Collaboration team member Zaheed Gaffoor, a Ph.D candidate of the University of the Western Cape, presented on the use of big data to localize data analysis and improve decision-making in the Ramotswa aquifer and the Shire aquifer (shared between Malawi and Mozambique).
On the last day of the conference, Helen Seyler of Delta-H Water Systems Modelling presented her conceptualized work for a sustainability strategy based on big data analytics. The strategy will be piloted on dolomitic aquifers, about which there is voluminous data in South Africa, and then applied to the Ramotswa once the master database is ready. This presentation exemplified the kind of integrated work and collaboration required of the four project teams. The current challenges cannot be solved by working in isolation, but only by working with others in a collaborative network.
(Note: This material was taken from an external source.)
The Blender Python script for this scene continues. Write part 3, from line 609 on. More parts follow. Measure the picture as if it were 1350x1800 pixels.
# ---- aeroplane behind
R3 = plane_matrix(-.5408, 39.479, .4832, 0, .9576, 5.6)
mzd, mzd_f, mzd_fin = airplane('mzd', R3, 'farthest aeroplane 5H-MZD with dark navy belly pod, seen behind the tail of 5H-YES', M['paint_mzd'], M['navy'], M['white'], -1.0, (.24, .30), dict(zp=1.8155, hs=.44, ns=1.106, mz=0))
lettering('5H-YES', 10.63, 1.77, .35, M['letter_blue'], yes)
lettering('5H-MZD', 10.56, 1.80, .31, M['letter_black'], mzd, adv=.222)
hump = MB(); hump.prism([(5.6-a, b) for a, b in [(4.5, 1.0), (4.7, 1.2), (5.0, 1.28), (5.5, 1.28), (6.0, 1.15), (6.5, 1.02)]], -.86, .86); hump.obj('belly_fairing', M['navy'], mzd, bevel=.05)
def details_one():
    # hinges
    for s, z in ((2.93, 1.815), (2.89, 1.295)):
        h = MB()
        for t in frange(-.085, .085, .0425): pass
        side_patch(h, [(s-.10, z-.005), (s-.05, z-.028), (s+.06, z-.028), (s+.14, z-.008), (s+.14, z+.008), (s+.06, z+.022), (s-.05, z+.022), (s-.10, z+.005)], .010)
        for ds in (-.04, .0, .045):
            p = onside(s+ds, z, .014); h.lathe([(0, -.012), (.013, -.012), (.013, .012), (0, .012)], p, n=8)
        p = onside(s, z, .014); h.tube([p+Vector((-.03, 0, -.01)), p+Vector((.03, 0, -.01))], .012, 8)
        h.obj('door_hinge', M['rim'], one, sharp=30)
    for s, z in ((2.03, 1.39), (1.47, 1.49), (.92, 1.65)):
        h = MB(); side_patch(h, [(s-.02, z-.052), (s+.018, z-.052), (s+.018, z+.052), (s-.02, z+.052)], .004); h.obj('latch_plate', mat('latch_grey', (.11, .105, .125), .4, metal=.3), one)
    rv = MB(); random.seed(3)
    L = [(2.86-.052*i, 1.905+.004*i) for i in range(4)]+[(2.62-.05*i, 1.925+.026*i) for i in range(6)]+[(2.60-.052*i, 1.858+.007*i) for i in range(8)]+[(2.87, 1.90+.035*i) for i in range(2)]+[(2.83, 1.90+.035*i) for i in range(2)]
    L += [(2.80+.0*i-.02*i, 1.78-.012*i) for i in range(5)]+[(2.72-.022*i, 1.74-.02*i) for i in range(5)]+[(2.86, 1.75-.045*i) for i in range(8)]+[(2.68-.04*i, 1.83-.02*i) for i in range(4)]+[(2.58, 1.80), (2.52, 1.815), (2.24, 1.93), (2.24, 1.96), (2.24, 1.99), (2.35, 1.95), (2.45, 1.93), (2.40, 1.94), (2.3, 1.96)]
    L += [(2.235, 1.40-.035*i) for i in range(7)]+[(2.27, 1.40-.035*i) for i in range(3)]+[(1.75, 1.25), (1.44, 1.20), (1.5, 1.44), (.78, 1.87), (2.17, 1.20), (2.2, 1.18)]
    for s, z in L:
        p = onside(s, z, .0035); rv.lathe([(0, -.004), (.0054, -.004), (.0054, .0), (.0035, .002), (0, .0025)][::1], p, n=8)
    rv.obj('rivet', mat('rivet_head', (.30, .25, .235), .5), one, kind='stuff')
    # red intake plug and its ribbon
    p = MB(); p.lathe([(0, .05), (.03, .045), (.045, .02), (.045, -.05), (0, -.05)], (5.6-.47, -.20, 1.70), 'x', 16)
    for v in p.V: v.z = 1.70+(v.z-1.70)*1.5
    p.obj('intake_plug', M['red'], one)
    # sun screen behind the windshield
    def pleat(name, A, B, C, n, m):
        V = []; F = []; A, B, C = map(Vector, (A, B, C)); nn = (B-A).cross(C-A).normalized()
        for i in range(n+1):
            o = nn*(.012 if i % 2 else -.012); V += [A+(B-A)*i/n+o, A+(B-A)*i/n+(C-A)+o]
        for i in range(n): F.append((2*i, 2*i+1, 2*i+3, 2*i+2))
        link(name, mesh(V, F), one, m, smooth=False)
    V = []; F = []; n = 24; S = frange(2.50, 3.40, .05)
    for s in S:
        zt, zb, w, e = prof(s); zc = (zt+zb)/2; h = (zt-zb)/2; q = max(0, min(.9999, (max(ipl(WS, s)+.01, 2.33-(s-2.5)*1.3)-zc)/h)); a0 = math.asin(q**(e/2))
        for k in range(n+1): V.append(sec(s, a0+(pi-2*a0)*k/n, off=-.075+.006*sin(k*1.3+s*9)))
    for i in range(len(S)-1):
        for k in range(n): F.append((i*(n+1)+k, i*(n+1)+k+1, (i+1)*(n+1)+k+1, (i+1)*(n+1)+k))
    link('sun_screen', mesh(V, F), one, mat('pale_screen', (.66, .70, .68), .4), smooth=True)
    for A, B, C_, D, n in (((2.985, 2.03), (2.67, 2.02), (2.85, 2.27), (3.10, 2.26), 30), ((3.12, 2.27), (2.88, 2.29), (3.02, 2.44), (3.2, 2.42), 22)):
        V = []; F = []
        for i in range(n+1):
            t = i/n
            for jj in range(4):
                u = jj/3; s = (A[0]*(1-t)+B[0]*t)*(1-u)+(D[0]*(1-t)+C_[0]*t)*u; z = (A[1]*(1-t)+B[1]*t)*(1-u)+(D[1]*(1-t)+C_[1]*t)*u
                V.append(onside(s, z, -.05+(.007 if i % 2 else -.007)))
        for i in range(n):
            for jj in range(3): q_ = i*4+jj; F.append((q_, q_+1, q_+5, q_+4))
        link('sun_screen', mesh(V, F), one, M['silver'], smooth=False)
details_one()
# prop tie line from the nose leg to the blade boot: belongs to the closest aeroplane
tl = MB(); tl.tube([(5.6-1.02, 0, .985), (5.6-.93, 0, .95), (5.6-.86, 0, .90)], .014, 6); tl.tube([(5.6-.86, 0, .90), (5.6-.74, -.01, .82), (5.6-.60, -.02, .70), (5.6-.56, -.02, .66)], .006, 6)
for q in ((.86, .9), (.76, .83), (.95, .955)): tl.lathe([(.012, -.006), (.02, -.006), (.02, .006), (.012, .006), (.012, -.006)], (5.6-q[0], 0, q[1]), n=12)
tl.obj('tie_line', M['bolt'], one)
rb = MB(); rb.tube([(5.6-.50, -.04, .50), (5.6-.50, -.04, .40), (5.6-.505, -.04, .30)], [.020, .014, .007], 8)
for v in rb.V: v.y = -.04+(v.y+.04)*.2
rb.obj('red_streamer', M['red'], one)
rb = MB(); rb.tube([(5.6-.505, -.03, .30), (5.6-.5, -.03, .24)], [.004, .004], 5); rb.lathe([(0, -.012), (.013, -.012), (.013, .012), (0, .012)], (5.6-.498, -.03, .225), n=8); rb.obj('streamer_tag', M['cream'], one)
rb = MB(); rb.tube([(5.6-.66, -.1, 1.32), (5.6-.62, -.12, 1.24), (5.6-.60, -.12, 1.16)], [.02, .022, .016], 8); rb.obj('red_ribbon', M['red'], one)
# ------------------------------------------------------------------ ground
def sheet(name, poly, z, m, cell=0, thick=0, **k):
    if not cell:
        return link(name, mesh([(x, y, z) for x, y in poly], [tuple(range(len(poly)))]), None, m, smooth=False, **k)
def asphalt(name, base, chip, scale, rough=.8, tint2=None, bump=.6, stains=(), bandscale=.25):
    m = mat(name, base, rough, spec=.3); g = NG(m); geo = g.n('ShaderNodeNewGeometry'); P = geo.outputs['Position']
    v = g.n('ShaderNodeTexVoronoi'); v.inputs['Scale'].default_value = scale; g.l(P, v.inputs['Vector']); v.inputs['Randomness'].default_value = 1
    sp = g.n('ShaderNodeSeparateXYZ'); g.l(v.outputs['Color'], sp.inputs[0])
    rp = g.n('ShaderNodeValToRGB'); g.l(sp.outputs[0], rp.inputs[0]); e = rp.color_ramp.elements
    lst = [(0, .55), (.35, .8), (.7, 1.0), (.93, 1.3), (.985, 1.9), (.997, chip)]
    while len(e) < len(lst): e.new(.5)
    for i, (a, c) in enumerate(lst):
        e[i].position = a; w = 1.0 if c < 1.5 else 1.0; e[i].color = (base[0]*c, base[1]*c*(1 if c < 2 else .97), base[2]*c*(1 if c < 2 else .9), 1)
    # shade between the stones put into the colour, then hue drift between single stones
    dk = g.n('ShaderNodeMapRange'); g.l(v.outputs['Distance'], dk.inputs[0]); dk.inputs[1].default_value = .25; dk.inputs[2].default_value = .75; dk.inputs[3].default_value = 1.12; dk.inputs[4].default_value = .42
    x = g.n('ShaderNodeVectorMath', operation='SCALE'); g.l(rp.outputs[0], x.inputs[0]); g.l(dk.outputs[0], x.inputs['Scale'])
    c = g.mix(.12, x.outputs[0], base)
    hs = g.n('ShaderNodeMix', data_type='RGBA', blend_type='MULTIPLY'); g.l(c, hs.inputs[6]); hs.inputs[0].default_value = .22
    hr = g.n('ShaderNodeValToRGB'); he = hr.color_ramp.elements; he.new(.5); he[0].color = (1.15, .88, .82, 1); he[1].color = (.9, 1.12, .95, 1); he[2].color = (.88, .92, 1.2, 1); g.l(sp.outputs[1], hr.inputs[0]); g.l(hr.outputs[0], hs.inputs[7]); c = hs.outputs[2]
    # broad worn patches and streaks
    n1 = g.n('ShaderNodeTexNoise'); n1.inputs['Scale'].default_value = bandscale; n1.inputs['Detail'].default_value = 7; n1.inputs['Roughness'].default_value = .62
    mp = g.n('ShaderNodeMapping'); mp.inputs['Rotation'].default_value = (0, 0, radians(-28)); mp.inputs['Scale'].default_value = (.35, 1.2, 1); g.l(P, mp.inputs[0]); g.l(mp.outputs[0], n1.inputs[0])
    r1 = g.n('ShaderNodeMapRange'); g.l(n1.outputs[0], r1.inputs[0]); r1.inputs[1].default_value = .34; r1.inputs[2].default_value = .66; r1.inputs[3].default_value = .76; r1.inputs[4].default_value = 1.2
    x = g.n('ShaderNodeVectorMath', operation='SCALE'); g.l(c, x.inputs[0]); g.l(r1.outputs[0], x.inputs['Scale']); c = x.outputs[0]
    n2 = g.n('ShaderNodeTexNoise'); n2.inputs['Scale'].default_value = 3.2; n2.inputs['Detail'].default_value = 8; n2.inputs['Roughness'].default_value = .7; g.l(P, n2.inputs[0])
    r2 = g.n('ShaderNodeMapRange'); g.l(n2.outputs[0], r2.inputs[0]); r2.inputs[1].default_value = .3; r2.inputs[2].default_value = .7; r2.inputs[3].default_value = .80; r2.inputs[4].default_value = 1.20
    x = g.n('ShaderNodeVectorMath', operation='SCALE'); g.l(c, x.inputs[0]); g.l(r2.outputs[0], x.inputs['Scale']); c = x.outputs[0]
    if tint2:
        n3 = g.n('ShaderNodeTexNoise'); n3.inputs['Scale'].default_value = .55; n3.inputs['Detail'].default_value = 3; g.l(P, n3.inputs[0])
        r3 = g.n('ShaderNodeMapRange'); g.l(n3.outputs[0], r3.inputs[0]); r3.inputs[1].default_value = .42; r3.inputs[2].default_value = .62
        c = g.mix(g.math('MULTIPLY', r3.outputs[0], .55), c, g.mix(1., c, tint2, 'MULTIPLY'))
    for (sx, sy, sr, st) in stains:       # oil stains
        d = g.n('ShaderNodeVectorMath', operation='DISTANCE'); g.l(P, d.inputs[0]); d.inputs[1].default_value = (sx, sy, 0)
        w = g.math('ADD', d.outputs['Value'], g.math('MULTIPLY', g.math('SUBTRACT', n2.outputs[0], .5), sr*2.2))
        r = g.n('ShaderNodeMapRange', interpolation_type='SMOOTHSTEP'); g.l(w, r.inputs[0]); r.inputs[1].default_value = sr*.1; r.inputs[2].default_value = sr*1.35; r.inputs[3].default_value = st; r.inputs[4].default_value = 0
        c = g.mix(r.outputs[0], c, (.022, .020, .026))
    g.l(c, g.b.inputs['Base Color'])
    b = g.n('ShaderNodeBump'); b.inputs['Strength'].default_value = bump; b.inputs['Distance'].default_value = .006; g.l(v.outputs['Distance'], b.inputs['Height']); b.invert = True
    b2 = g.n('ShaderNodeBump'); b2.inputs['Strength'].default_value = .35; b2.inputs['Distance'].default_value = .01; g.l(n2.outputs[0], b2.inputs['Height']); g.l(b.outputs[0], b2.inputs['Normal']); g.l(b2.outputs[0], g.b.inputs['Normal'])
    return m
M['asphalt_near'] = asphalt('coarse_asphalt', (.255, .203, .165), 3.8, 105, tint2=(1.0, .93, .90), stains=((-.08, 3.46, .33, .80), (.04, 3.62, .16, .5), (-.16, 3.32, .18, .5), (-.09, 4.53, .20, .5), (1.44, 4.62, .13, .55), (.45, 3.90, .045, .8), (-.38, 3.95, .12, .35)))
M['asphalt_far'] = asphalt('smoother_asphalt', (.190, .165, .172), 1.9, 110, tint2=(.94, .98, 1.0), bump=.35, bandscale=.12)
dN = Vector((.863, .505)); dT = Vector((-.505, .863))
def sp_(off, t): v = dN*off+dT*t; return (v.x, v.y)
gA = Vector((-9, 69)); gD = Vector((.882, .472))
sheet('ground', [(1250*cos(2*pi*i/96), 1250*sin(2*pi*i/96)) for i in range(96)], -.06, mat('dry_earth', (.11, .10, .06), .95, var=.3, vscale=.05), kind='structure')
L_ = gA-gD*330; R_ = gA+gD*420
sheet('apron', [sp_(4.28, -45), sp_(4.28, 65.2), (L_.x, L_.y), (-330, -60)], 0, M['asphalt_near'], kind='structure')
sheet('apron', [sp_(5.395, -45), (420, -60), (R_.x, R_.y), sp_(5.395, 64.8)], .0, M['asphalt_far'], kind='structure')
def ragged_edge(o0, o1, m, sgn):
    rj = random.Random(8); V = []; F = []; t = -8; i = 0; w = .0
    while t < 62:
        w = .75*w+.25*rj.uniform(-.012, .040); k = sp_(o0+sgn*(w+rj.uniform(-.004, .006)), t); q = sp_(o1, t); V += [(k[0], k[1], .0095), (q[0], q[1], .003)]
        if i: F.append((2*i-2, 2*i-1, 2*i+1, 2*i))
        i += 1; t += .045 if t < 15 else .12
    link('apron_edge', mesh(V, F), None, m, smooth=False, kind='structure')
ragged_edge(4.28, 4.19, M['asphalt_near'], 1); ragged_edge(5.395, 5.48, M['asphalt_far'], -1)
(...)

Stemming from the SWP panel discussion on how to achieve SDGs in Southern Africa, panelists agreed that the sustainable development goals must be seen as part of a continuous process of adaptability and resilience; the goals may spur progress in the right direction, but that direction may alter course with changes to the ecosystem and human priorities. Secondly, all agreed that embarking on the SDG path means leaving no one, and no country behind: As a region, SADC member states need to work together and cooperate to continue in the sustainability path. Third, inclusivity and collaboration begin with the conference’s participants working together to achieve the bigger sustainability vision, sharing data and information to improve integrated planning, and involving utilities in the process.
Dr. M.W. Lubczynski of University of Twente in the Netherlands delivered a meaningful quote for the Collaboration, SWP and its audience: “The more data you have, the less uncertainty.” We could add that the more data you share, the better the planning.
SADC-GMI is a partner in the Collaboration, alongside USAID’s Water, Global Development Lab and Southern Africa Mission, the South African Department of Science and Innovation, IBM Research Africa, the Water Research Commission of South Africa, and the U.S. Geological Survey.